#### [WHAT YOU ARE ASKED TO DO]
Each line of the material below should be reproduced exactly.

═══

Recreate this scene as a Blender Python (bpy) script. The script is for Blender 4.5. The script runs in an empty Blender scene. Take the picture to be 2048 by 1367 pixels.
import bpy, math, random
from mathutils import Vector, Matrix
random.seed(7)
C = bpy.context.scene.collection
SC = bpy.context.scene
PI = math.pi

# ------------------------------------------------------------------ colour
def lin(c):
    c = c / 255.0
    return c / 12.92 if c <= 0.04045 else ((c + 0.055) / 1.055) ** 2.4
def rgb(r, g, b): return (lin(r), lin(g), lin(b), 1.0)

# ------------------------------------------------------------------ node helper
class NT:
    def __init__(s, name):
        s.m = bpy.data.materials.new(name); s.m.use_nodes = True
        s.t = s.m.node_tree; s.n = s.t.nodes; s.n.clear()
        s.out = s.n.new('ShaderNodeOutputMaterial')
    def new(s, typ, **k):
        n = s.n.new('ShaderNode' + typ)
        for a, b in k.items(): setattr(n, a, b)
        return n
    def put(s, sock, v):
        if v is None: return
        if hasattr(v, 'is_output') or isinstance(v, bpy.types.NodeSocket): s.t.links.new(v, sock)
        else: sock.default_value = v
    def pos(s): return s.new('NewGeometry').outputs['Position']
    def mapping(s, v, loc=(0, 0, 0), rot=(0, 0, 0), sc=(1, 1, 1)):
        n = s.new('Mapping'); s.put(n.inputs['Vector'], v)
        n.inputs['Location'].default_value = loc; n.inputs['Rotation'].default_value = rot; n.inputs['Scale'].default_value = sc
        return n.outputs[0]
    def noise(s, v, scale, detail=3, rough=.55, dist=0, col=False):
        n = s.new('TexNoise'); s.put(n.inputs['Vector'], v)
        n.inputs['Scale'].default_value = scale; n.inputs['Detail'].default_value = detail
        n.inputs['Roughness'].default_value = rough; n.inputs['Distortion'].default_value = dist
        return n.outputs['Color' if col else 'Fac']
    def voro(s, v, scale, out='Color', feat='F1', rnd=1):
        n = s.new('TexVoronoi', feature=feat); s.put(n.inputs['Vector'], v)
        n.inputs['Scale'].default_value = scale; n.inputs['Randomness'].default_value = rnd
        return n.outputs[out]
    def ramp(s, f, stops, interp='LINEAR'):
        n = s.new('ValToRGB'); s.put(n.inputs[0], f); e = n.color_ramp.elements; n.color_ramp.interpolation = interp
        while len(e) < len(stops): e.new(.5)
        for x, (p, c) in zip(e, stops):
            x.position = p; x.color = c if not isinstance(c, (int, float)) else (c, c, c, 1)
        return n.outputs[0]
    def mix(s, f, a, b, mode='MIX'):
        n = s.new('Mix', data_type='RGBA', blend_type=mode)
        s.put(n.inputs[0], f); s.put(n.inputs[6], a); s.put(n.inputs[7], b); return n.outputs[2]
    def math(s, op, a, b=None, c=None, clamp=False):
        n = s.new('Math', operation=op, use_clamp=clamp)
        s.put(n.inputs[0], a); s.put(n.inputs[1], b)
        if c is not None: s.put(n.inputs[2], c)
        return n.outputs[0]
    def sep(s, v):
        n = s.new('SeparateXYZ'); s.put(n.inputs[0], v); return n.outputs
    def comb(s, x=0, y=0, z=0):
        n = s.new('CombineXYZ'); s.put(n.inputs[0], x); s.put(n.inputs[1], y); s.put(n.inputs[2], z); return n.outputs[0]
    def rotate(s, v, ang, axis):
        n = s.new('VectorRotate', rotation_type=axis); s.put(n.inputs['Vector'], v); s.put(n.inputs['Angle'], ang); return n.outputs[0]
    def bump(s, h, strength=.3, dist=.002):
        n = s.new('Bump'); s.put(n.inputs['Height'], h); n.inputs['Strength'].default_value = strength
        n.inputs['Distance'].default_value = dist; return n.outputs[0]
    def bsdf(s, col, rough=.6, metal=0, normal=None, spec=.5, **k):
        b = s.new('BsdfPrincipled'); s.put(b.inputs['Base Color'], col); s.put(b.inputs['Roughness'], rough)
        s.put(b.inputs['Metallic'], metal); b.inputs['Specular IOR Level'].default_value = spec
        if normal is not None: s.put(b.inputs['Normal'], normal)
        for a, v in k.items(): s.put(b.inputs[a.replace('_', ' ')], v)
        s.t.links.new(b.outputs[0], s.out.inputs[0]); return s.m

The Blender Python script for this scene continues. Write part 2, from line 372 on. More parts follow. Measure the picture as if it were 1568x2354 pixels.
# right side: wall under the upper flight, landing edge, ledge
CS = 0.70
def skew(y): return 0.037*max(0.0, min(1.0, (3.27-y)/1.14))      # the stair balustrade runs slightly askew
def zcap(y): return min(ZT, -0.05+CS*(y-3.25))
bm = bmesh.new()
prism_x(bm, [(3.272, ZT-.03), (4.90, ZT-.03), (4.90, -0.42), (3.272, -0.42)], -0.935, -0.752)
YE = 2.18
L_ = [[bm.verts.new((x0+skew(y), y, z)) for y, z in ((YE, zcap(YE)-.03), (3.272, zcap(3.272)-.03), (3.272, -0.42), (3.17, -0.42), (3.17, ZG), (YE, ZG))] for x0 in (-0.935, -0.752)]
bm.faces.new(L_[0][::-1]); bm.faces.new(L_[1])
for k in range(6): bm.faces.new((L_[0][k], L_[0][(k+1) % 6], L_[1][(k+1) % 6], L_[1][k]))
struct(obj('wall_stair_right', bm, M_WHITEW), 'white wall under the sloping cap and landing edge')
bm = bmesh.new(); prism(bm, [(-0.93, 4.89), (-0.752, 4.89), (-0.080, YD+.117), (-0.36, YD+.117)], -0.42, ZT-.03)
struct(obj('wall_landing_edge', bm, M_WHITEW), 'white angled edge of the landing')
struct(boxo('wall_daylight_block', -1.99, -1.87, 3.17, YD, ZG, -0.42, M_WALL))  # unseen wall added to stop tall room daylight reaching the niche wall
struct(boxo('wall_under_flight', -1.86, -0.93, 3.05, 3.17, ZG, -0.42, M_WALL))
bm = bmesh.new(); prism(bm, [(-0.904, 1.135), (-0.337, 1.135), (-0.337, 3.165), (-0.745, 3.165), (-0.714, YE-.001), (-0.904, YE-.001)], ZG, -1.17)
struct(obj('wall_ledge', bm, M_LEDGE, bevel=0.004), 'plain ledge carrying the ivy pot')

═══

#### [TASK ANSWER]
Recreate this scene as a Blender Python (bpy) script. The script is for Blender 4.5. The script runs in an empty Blender scene. Take the picture to be 2048 by 1367 pixels.
import bpy, math, random
from mathutils import Vector, Matrix
random.seed(7)
C = bpy.context.scene.collection
SC = bpy.context.scene
PI = math.pi

# ------------------------------------------------------------------ colour
def lin(c):
    c = c / 255.0
    return c / 12.92 if c <= 0.04045 else ((c + 0.055) / 1.055) ** 2.4
def rgb(r, g, b): return (lin(r), lin(g), lin(b), 1.0)

# ------------------------------------------------------------------ node helper
class NT:
    def __init__(s, name):
        s.m = bpy.data.materials.new(name); s.m.use_nodes = True
        s.t = s.m.node_tree; s.n = s.t.nodes; s.n.clear()
        s.out = s.n.new('ShaderNodeOutputMaterial')
    def new(s, typ, **k):
        n = s.n.new('ShaderNode' + typ)
        for a, b in k.items(): setattr(n, a, b)
        return n
    def put(s, sock, v):
        if v is None: return
        if hasattr(v, 'is_output') or isinstance(v, bpy.types.NodeSocket): s.t.links.new(v, sock)
        else: sock.default_value = v
    def pos(s): return s.new('NewGeometry').outputs['Position']
    def mapping(s, v, loc=(0, 0, 0), rot=(0, 0, 0), sc=(1, 1, 1)):
        n = s.new('Mapping'); s.put(n.inputs['Vector'], v)
        n.inputs['Location'].default_value = loc; n.inputs['Rotation'].default_value = rot; n.inputs['Scale'].default_value = sc
        return n.outputs[0]
    def noise(s, v, scale, detail=3, rough=.55, dist=0, col=False):
        n = s.new('TexNoise'); s.put(n.inputs['Vector'], v)
        n.inputs['Scale'].default_value = scale; n.inputs['Detail'].default_value = detail
        n.inputs['Roughness'].default_value = rough; n.inputs['Distortion'].default_value = dist
        return n.outputs['Color' if col else 'Fac']
    def voro(s, v, scale, out='Color', feat='F1', rnd=1):
        n = s.new('TexVoronoi', feature=feat); s.put(n.inputs['Vector'], v)
        n.inputs['Scale'].default_value = scale; n.inputs['Randomness'].default_value = rnd
        return n.outputs[out]
    def ramp(s, f, stops, interp='LINEAR'):
        n = s.new('ValToRGB'); s.put(n.inputs[0], f); e = n.color_ramp.elements; n.color_ramp.interpolation = interp
        while len(e) < len(stops): e.new(.5)
        for x, (p, c) in zip(e, stops):
            x.position = p; x.color = c if not isinstance(c, (int, float)) else (c, c, c, 1)
        return n.outputs[0]
    def mix(s, f, a, b, mode='MIX'):
        n = s.new('Mix', data_type='RGBA', blend_type=mode)
        s.put(n.inputs[0], f); s.put(n.inputs[6], a); s.put(n.inputs[7], b); return n.outputs[2]
    def math(s, op, a, b=None, c=None, clamp=False):
        n = s.new('Math', operation=op, use_clamp=clamp)
        s.put(n.inputs[0], a); s.put(n.inputs[1], b)
        if c is not None: s.put(n.inputs[2], c)
        return n.outputs[0]
    def sep(s, v):
        n = s.new('SeparateXYZ'); s.put(n.inputs[0], v); return n.outputs
    def comb(s, x=0, y=0, z=0):
        n = s.new('CombineXYZ'); s.put(n.inputs[0], x); s.put(n.inputs[1], y); s.put(n.inputs[2], z); return n.outputs[0]
    def rotate(s, v, ang, axis):
        n = s.new('VectorRotate', rotation_type=axis); s.put(n.inputs['Vector'], v); s.put(n.inputs['Angle'], ang); return n.outputs[0]
    def bump(s, h, strength=.3, dist=.002):
        n = s.new('Bump'); s.put(n.inputs['Height'], h); n.inputs['Strength'].default_value = strength
        n.inputs['Distance'].default_value = dist; return n.outputs[0]
    def bsdf(s, col, rough=.6, metal=0, normal=None, spec=.5, **k):
        b = s.new('BsdfPrincipled'); s.put(b.inputs['Base Color'], col); s.put(b.inputs['Roughness'], rough)
        s.put(b.inputs['Metallic'], metal); b.inputs['Specular IOR Level'].default_value = spec
        if normal is not None: s.put(b.inputs['Normal'], normal)
        for a, v in k.items(): s.put(b.inputs[a.replace('_', ' ')], v)
        s.t.links.new(b.outputs[0], s.out.inputs[0]); return s.m

The Blender Python script for this scene continues. Write part 2, from line 372 on. More parts follow. Measure the picture as if it were 1568x2354 pixels.
# right side: wall under the upper flight, landing edge, ledge
CS = 0.70
def skew(y): return 0.037*max(0.0, min(1.0, (3.27-y)/1.14))      # the stair balustrade runs slightly askew
def zcap(y): return min(ZT, -0.05+CS*(y-3.25))
bm = bmesh.new()
prism_x(bm, [(3.272, ZT-.03), (4.90, ZT-.03), (4.90, -0.42), (3.272, -0.42)], -0.935, -0.752)
YE = 2.18
L_ = [[bm.verts.new((x0+skew(y), y, z)) for y, z in ((YE, zcap(YE)-.03), (3.272, zcap(3.272)-.03), (3.272, -0.42), (3.17, -0.42), (3.17, ZG), (YE, ZG))] for x0 in (-0.935, -0.752)]
bm.faces.new(L_[0][::-1]); bm.faces.new(L_[1])
for k in range(6): bm.faces.new((L_[0][k], L_[0][(k+1) % 6], L_[1][(k+1) % 6], L_[1][k]))
struct(obj('wall_stair_right', bm, M_WHITEW), 'white wall under the sloping cap and landing edge')
bm = bmesh.new(); prism(bm, [(-0.93, 4.89), (-0.752, 4.89), (-0.080, YD+.117), (-0.36, YD+.117)], -0.42, ZT-.03)
struct(obj('wall_landing_edge', bm, M_WHITEW), 'white angled edge of the landing')
struct(boxo('wall_daylight_block', -1.99, -1.87, 3.17, YD, ZG, -0.42, M_WALL))  # unseen wall added to stop tall room daylight reaching the niche wall
struct(boxo('wall_under_flight', -1.86, -0.93, 3.05, 3.17, ZG, -0.42, M_WALL))
bm = bmesh.new(); prism(bm, [(-0.904, 1.135), (-0.337, 1.135), (-0.337, 3.165), (-0.745, 3.165), (-0.714, YE-.001), (-0.904, YE-.001)], ZG, -1.17)
struct(obj('wall_ledge', bm, M_LEDGE, bevel=0.004), 'plain ledge carrying the ivy pot')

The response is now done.